Ne kadar bilirsen bil; söylediklerin, karşındakinin anladığı kadardır.

Adamın birinin babadan kalma antik ipek bir halısı varmış.

Satmaya karar vermiş.

Ona göstermiş buna göstermiş, ama kimse talip olmamış.

Sonunda zengin birini bulmuş ve ona götürmüş.

Zengin halıya bir bakmış ve sormuş, kaç para?

Adam cevap vermiş 100 altın.

Zengin pazarlık etmeden tamam demiş ve çıkartıp 100 altın vermiş.

Adam sevinmiş.

O sırada zengin sormuş bu halının kaç para ettiğini biliyor musun?
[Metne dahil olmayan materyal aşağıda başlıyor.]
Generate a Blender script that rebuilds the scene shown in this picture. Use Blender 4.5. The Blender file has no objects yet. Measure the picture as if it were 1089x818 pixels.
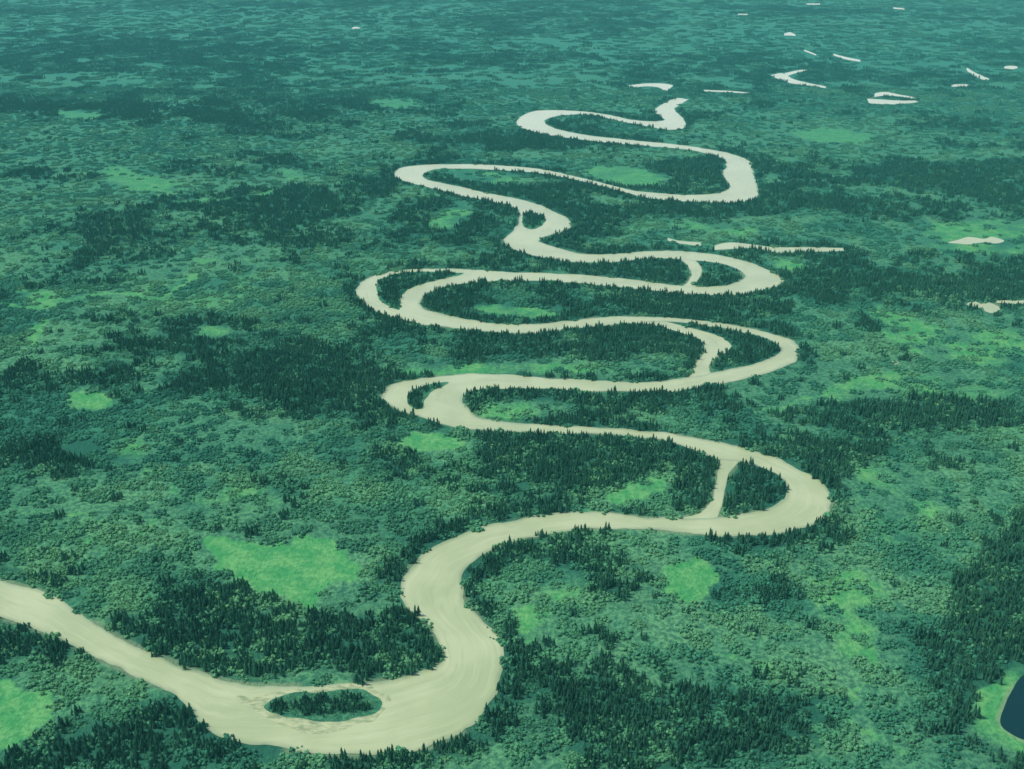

Adam cevap vermiş hayır bayım.

Zengin devam etmiş en az 3000 altın eder.

Adam susmuş.

Zengin sormuş, niye 100 altına verdin?

Adam biraz düşünmüş ve cevap vermiş.

Bayım bağışlayın ama benim bildiğim en büyük rakam 100!
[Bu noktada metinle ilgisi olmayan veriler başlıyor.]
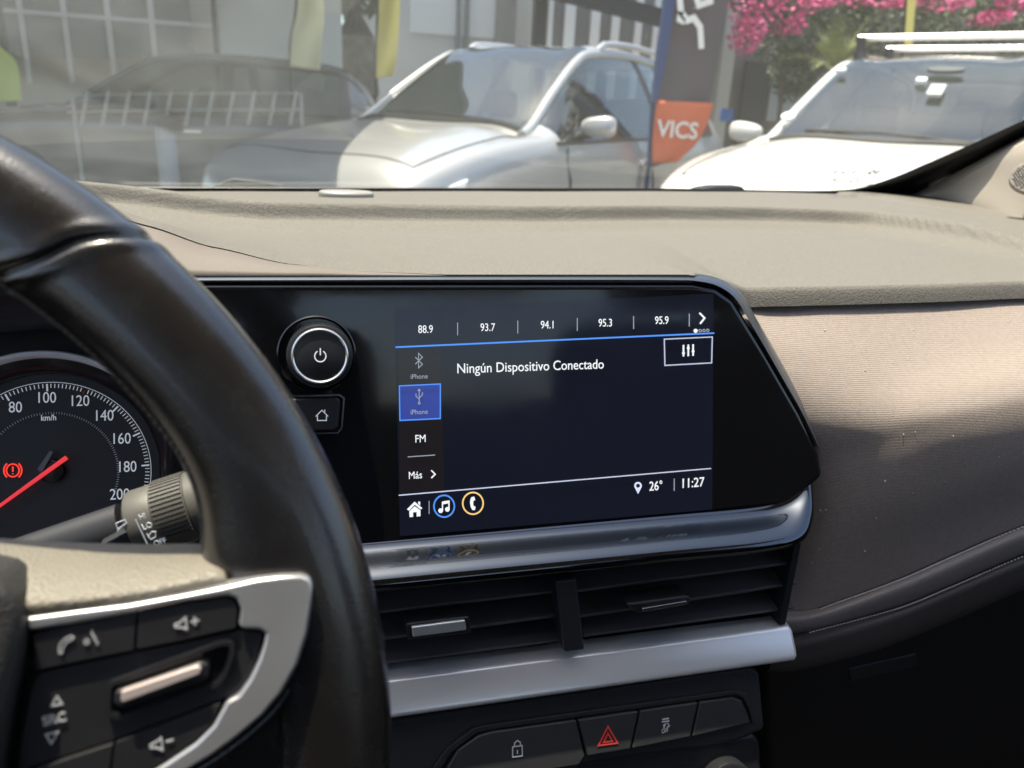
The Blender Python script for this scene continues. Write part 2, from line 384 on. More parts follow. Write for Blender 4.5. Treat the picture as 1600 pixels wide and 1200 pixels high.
RY = [(-.6, .60), (-.3, .65), (-.132, .667), (-.037, .660), (.177, .673), (.346, .705), (.458, .714), (.53, .705), (.7, .66), (.9, .6)]
RX = [(.35, .60), (.45, .615), (.55, .618), (.62, .606), (.69, .575), (.72, .54), (.8, .45)]
bk3 = [at_y(x, y, Y) for x, y, Y in [(-200, 270, .72), (0, 285, .80), (200, 299, .87), (400, 299, .895), (800, 299, .925), (1050, 299, .935), (1200, 300, .93), (1350, 304, .915), (1430, 309, .90), (1510, 322, .84), (1600, 344, .74), (1750, 390, .62)]]
BY = [(p.x, p.y) for p in bk3]; BZ = [(p.x, p.z - E0) for p in bk3]
def pad_z(X, Y):
    yr = interp(X, RY); xr = interp(Y, RX)
    a = yr - Y; b = (xr - X) * .8
    k = .03; h = max(0, min(1, .5 + .5 * (b - a) / k)); s = b * (1 - h) + a * h - k * h * (1 - h)   # smooth min
    yb = interp(X, BY) if X < .70 else .86; zb = interp(X, BZ) if X < .70 else -.0715
    zo = -.0735 + (zb + .0735) * max(0, min(1.0, (Y - yr) / max(.05, yb - yr)))
    zi = -.0880 - .005 * sst(.10, .03, s)
    z = zo + (zi - zo) * (.68 * sst(-.001, .006, s) + .32 * sst(.003, .032, s))
    hood = sst(-.02, -.20, X) * (1 - sst(.66, .84, Y))
    z += .013 * hood
    return z
xs = [-.42 + (.95 + .42) * i / 330 for i in range(331)]; nv = 230
V = []
for j in range(nv + 8):
    for X in xs:
        yf, zf = interp(X, FY), interp(X, FZ); yb = min(interp(X, BY), .95)
        if X > .66: yb = interp(X, [(.66, .92), (.80, .90), (.95, .86)])
        if j < 4:                               # short lip folding down at the front
            q = (3 - j) / 3 * sst(.225, .245, X); V.append(Vector((X, yf - .0012 * math.sin(q * PI / 2) - .004 * q, E0 + zf - .012 * q ** 1.3))); continue
        t = (j - 4) / (nv - 1)
        if t <= 1: Y = yf + (yb - yf) * t; d = 0
        else: d = (j - 4 - (nv - 1)) / 4; Y = yb + .06 * d
        z0 = pad_z(X, Y); z1 = pad_z(X, yf)
        z = z0 + (zf - z1) * math.exp(-((Y - yf) / .09) ** 2) - .03 * d * d
        V.append(Vector((X, Y, E0 + z)))
obj('top_pad', V, grid_faces(nv + 8, len(xs)), PAD, dash)
# smooth strip between pad and display
V = []; xs2 = [-.34 + .56 * i / 90 for i in range(91)]
for k in range(9):
    q = k / 7
    for X in xs2:
        a = Vector((X, interp(X, FY) + .0006, E0 + interp(X, FZ) - .0005)); b = Vector((X, .4075, E0 - .0822))
        if k == 8: V.append(b + Vector((0, .01, -.02))); continue
        p = a.lerp(b, q); p.z += .0022 * math.sin(PI * q) * min(1, (a - b).length / .01); V.append(p)
obj('front_strip', V, grid_faces(9, len(xs2)), TAN, dash)
# fabric front on the passenger side
def YL(L): return [at_y(*q) for q in L]
f0 = YL([(1150, 466, .449), (1200, 474, .450), (1300, 473, .4515), (1450, 469, .456), (1600, 462, .461), (1800, 455, .47)])
f1 = YL([(1175, 545, .416), (1240, 552, .416), (1350, 558, .416), (1450, 553, .418), (1600, 533, .422), (1800, 505, .43)])
f2 = YL([(1225, 645, .397), (1290, 645, .392), (1380, 640, .388), (1450, 628, .386), (1600, 597, .388), (1800, 555, .394)])
f3 = YL([(1250, 735, .396), (1310, 720, .3885), (1400, 694, .380), (1480, 674, .376), (1600, 645, .376), (1800, 595, .381)])
f4 = YL([(1240, 815, .398), (1305, 805, .387), (1400, 780, .377), (1480, 757, .374), (1600, 718, .373), (1800, 655, .376)])
f5 = YL([(1225, 905, .396), (1290, 895, .387), (1400, 858, .380), (1480, 829, .378), (1600, 783, .377), (1800, 710, .378)])
f6 = YL([(1215, 955, .392), (1280, 949, .387), (1400, 905, .381), (1480, 870, .379), (1600, 819, .378), (1800, 745, .380)])
loft('fabric_panel', [f0, f1, f2, f3, f4, f5, f6], FABRIC, dash, nc=90, sub=10)
# rolled edge below the stitching
g0 = [p + Vector((0, -.0004, 0)) for p in f6]
g1 = YL([(1212, 972, .385), (1276, 964, .380), (1400, 923, .374), (1480, 890, .372), (1600, 838, .371), (1800, 762, .374)])
g2 = YL([(1210, 990, .387), (1262, 986, .382), (1400, 948, .377), (1480, 916, .375), (1600, 865, .374), (1800, 785, .376)])
loft('stitched_edge', [g0, g1, g2, [p + Vector((0, .012, -.0015)) for p in g2]], ROLL, dash, nc=90, sub=6)
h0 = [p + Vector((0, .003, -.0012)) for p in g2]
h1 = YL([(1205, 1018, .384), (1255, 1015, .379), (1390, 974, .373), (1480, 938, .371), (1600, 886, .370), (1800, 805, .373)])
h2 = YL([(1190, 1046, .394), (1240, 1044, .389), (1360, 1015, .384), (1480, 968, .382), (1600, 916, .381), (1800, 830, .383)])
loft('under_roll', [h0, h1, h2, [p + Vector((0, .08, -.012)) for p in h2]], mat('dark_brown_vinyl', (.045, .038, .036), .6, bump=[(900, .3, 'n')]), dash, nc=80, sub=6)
# stitches: pairs of thread dashes along the edge
def stitches(name, line, n, ln, r, m, parent, push=(0, -.0016, .0008), slant=0.0):
    P = cr([Vector(p) for p in line], n * 4 + 1); L = []
    for i in range(n):
        a, b = P[i * 4], P[i * 4 + 2]; c = (a + b) / 2 + Vector(push); d = (b - a).normalized()
        if slant: d = (d + Vector((0, -.3, 1)) * slant).normalized()
        e = d.cross(Vector((0, -.7, .7))).normalized(); L.append((c, d * ln / 2, e * r, d.cross(e) * r))
    o = boxes(name, L, m, parent); o['kind'] = 'stuff'; return o
THREAD = mat('grey_thread', (.42, .37, .34), .8)
stitches('stitching', [a.lerp(b, .10) for a, b in zip(f6[1:], g1[1:])], 95, .0021, .00042, THREAD, dash)
stitches('stitching', [p + Vector((0, -.0005, -.0006)) for p in g2[1:]], 110, .0015, .0003, THREAD, dash)
GROOVE = mat('dark_seam_thread', (.03, .027, .026), .9)  # dark thread run along the stitched seam
tube('seam', cr([a.lerp(b, .10) for a, b in zip(f6[1:], g1[1:])], 60), .0006, GROOVE, dash, seg=6)
rl_ = random.Random(11); LT = []
for _ in range(34):
    i_ = rl_.random(); c_ = rl_.random() * .9 + .05
    rows_ = [f0, f1, f2, f3, f4, f5, f6]; k_ = min(5, int(i_ * 6)); a_ = cr(rows_[k_], 40)[int(c_ * 39)]; b_ = cr(rows_[k_ + 1], 40)[int(c_ * 39)]
    p = a_.lerp(b_, i_ * 6 - k_) + Vector((0, -.0009, .0006)); r_ = rl_.uniform(.00016, .0004)
    LT.append((p, (r_, 0, 0), (0, r_, 0), (0, 0, r_ * .7)))
boxes('lint', LT, mat('lint_white', (.6, .58, .54), .9), dash)['kind'] = 'stuff'
# light sensor dome on the far strip
SF = Frame(at_z(541, 304, -.0775), ev=(0, 1, 0))
slab('light_sensor', SF, [(u, v) for u, v in [(.026 * math.cos(a * PI / 12), .016 * math.sin(a * PI / 12)) for a in range(24)]], .0035, -.01, mat('sensor_cap', (.26, .25, .23), .4), dash, bevel=.003, px=False)
# glovebox door below
GF = Frame(at_y(1400, 1050, .42), tilt=-8)
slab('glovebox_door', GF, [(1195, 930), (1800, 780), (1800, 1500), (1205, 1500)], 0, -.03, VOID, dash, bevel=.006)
slab('glovebox_handle', GF, [(1326, 1046), (1432, 1022), (1436, 1040), (1330, 1066)], .0012, -.002, mat('dark_green_grey_plastic', (.014, .018, .019), .5), dash, bevel=.0015)

# ================================================================== PILLAR TRIM
PT = mat('pillar_plastic', (.36, .32, .275), .6, bump=[(900, .15, 'n')])
PT2 = mat('pillar_plastic_grey', (.24, .225, .205), .6, bump=[(900, .15, 'n')])
pil = thing('pillar_trim', at_y(1500, 330, .8), 'light beige windshield pillar trim with small speaker beside the dashboard', 'pillar trim')
p1 = [ws_hit(x, y, .006) for x, y in [(1400, 309), (1450, 287), (1510, 255), (1600, 207), (1730, 143), (1930, 48)]]
p2 = YL([(1425, 312, .895), (1476, 294, .855), (1530, 262, .80), (1600, 222, .73), (1730, 160, .62), (1930, 70, .50)])
p3 = YL([(1450, 318, .885), (1490, 305, .83), (1545, 282, .77), (1610, 258, .69), (1730, 215, .57), (1930, 140, .45)])
p4 = YL([(1470, 330, .87), (1540, 352, .75), (1590, 372, .66), (1660, 400, .58), (1760, 430, .5), (1930, 470, .42)])
loft('edge_trim', [p1, p2], PT2, pil, nc=40, sub=4, solid=.004)
loft('face', [p2, p3, p4], PT, pil, nc=40, sub=8, solid=.003)
PFc = at_y(1617, 282, .655); PFr = Frame(PFc + Vector((0, -.004, .004)), ex=(.62, -.62, .12), ev=(.1, .3, .95))
PFr.ev = (PFr.ev - PFr.ex * PFr.ev.dot(PFr.ex)).normalized(); PFr.en = PFr.ex.cross(PFr.ev)
sg = slab('speaker_grille', PFr, [(.026 * math.cos(a * PI / 14), .0175 * math.sin(a * PI / 14)) for a in range(28)], .003, -.01, mat('grille_mesh', (.30, .27, .235), .6, bump=[(700, 1.0, 'v')]), pil, bevel=.001, px=False)
sh = []
for i in range(-9, 10):
    for j in range(-7, 8):
        u, v = i * .0026 + (j % 2) * .0013, j * .0022
        if (u / .023) ** 2 + (v / .015) ** 2 < 1: sh.append((PFr.pt(u, v, .0031), PFr.ex * .0007, PFr.ev * .0007, PFr.en * .0002))
boxes('speaker_holes', sh, VOID, sg)['kind'] = 'stuff'

# ================================================================== INFOTAINMENT DISPLAY
FF = Frame(at_y(865, 640, .39), tilt=12)
info = thing('infotainment_display', FF.px(865, 850), 'glossy black infotainment display panel with lit radio screen and power knob', 'car display')
slab('housing', FF, [(255, 441), (330, 440), (1083, 441), (1120, 447), (1148, 466), (1198, 548), (1252, 642), (1282, 706), (1289, 744), (1237, 793), (900, 827), (585, 859), (255, 892)], 0, -.036, GLOSS, info, bevel=.0045, seg=5)
TRIMB = mat('grey_black_trim', (.12, .135, .16), .30, metal=.8, bump=[(1500, .12, 'n')])
ft = lambda L, o: [FF.px(x, y, o) for x, y in L]
te = [(255, 439), (330, 438), (520, 437.5), (700, 437), (900, 437), (1050, 437.5), (1088, 439), (1120, 446), (1148, 465), (1170, 500), (1200, 551), (1228, 600), (1252, 642), (1279, 698)]
dn_ = [(0, -6), (0, -6), (0, -6), (0, -6), (0, -6), (0, -6), (1.5, -6), (4, -5), (5, -4), (5, -3), (5, -2.5), (4.5, -2.5), (3, -2), (.3, -.3)]
loft('top_edge', [ft(te, .0006), ft([(x + a, y + b) for (x, y), (a, b) in zip(te, dn_)], -.003),
                  ft([(x + a * 1.9, y + b * 1.8) for (x, y), (a, b) in zip(te, dn_)], -.011),
                  ft([(x + a * 2, y + b * 1.8) for (x, y), (a, b) in zip(te, dn_)], -.034)], TRIMB, info, nc=110, sub=4)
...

Şimdi aklıma Ludwig Wittgenstein geldi.

“Dilimin sınırları dünyamın sınırlarıdır.”

Dilin anlam zenginliği ve anlam derinliği gelişmedikçe...

O dil ile yapılan iş sayısı sınırlı kalacaktır.

Konuşma dili 150-200 kelime/dakika.

Okuma dili 200-250 kelime/ dakika iken...

Düşünme dili 1300-1800 kelime/dakika düzeyindedir.

Bu yüzden yeterince sözcük, anlam, kavram ve düşünsel bağlantıya sahip olmayan zihin kısır döngüde çıkmazları yaşayacaktır.

Bu durumda, 200 kelime ile düşünüp konuşan,

2000 kelime ile düşünüp konuşanı anlamayacaktır.

Şimdi neden anlaşılmadığımızı anladınız mı?

Siz istediğiniz kadar 2000 kelimeyle anlatın!

Karşınızdaki kişinin anlayacağı 200 kelime ile olacaktır.

Onun için seçim sahalarınızda anlatacaklarınız...

200 kelime ile anlayanlara göre olsun.